- [The exercise] Write out, word for word, only the data from its first line to the line containing "scene.camera = cam".

- [Recorded data]
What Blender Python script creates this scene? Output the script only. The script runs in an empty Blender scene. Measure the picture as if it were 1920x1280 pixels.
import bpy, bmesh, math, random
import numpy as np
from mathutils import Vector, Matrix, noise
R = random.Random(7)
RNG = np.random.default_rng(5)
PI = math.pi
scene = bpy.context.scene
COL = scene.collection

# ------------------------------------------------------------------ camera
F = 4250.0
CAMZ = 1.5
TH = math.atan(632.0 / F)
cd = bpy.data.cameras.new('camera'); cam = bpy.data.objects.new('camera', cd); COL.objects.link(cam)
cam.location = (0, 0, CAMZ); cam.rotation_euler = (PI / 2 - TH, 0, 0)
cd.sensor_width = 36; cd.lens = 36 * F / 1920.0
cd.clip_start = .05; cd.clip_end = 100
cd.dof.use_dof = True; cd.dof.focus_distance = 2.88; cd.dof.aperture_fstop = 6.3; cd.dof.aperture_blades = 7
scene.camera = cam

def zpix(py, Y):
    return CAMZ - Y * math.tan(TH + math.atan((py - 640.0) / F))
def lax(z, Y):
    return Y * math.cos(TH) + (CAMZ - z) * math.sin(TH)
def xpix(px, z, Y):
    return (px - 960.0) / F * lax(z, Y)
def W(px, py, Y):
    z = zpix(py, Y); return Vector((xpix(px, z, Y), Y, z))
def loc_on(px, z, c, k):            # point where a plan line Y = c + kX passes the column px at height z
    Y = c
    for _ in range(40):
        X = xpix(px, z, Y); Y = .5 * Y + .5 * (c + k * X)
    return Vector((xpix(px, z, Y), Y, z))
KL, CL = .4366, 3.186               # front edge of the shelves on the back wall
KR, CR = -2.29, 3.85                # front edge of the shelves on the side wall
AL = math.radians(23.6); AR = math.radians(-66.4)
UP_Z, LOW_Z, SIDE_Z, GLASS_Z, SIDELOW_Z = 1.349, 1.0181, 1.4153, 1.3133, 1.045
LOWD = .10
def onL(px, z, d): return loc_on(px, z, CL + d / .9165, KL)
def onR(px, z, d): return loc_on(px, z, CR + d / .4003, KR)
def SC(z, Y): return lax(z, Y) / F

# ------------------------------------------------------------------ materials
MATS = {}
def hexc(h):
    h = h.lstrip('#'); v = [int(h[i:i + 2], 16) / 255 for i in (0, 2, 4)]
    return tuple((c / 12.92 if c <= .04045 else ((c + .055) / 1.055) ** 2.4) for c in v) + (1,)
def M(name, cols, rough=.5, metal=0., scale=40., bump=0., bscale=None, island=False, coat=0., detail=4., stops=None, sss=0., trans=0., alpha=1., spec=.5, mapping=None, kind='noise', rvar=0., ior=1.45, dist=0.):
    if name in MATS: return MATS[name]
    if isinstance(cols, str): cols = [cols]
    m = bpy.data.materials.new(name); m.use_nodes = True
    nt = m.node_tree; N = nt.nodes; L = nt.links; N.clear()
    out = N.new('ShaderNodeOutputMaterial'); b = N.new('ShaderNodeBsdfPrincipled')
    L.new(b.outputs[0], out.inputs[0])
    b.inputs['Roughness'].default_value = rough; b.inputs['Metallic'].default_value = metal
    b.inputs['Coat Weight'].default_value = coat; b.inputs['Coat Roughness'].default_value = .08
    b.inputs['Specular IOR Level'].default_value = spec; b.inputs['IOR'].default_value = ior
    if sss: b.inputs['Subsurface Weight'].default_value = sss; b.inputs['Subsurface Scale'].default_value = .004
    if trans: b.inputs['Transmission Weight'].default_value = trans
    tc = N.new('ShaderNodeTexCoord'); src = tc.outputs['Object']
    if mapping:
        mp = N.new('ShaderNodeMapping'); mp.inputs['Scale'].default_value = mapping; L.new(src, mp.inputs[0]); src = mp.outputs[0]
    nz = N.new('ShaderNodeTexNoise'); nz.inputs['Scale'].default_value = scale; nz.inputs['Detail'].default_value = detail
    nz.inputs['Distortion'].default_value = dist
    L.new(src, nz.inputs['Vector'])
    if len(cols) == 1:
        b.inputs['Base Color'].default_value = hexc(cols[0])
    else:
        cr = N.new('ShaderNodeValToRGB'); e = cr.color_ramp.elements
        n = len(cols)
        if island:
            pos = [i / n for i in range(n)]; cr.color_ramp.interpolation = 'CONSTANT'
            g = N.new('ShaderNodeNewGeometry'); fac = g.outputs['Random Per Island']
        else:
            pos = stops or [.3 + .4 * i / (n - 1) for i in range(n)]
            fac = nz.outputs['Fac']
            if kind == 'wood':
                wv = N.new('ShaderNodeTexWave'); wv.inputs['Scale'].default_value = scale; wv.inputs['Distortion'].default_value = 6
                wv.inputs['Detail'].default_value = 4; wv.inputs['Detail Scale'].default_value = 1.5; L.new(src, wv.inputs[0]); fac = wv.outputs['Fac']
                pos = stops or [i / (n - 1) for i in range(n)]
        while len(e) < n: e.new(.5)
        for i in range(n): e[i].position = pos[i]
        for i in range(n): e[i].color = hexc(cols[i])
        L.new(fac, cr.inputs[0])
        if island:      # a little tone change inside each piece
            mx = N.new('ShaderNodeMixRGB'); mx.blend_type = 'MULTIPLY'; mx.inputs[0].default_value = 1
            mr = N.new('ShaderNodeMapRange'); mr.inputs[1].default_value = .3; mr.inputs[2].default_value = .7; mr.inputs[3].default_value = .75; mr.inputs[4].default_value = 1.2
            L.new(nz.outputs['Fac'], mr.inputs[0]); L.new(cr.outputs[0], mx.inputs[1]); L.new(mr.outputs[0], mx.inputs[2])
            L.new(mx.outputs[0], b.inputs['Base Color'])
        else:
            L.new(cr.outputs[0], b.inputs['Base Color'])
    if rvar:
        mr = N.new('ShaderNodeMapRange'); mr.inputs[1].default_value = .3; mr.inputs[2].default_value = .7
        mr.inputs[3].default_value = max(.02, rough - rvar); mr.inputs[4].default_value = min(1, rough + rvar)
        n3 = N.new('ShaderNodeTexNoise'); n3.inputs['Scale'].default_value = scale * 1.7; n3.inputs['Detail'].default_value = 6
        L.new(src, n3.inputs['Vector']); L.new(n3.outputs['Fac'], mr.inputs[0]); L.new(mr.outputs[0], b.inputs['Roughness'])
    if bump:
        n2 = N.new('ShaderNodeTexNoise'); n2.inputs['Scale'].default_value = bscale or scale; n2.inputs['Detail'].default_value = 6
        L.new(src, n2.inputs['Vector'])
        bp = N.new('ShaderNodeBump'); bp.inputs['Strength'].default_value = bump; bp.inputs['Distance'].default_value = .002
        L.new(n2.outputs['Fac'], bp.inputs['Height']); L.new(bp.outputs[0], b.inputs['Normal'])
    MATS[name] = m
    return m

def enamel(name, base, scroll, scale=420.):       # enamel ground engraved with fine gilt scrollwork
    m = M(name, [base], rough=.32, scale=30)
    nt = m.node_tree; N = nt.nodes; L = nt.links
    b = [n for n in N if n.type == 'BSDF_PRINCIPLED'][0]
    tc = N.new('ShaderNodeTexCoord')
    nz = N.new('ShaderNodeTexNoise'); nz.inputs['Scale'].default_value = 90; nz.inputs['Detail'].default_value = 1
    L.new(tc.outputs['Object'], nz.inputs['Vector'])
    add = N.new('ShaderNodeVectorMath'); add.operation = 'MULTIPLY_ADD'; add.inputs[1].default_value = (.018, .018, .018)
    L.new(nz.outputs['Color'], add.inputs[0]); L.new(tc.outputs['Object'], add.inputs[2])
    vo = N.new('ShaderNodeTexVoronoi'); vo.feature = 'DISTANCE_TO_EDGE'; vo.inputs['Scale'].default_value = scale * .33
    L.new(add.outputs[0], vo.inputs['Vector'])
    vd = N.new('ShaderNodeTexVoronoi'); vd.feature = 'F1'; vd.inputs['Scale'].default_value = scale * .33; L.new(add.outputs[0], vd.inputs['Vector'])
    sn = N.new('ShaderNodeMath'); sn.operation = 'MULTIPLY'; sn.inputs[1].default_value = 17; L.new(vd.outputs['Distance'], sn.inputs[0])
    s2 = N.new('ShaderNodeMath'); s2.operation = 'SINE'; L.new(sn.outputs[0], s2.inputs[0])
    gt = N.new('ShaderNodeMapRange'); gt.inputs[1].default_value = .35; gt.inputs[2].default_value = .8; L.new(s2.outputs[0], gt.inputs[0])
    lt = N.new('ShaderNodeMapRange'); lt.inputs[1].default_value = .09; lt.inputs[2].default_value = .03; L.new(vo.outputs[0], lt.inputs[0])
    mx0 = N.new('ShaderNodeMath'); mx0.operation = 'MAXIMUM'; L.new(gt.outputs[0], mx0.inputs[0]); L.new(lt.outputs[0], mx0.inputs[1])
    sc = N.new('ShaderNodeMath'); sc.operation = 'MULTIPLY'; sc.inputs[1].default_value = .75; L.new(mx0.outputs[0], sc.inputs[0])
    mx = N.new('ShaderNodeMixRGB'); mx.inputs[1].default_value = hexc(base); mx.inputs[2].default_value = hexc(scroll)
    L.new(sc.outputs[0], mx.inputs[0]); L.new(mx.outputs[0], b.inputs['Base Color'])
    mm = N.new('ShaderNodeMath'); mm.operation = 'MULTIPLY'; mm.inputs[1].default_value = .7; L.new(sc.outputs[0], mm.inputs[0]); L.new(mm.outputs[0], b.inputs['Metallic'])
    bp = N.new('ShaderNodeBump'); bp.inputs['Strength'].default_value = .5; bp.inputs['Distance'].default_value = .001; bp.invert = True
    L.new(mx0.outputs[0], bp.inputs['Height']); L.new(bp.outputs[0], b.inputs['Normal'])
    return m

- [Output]
What Blender Python script creates this scene? Output the script only. The script runs in an empty Blender scene. Measure the picture as if it were 1920x1280 pixels.
import bpy, bmesh, math, random
import numpy as np
from mathutils import Vector, Matrix, noise
R = random.Random(7)
RNG = np.random.default_rng(5)
PI = math.pi
scene = bpy.context.scene
COL = scene.collection

# ------------------------------------------------------------------ camera
F = 4250.0
CAMZ = 1.5
TH = math.atan(632.0 / F)
cd = bpy.data.cameras.new('camera'); cam = bpy.data.objects.new('camera', cd); COL.objects.link(cam)
cam.location = (0, 0, CAMZ); cam.rotation_euler = (PI / 2 - TH, 0, 0)
cd.sensor_width = 36; cd.lens = 36 * F / 1920.0
cd.clip_start = .05; cd.clip_end = 100
cd.dof.use_dof = True; cd.dof.focus_distance = 2.88; cd.dof.aperture_fstop = 6.3; cd.dof.aperture_blades = 7
scene.camera = cam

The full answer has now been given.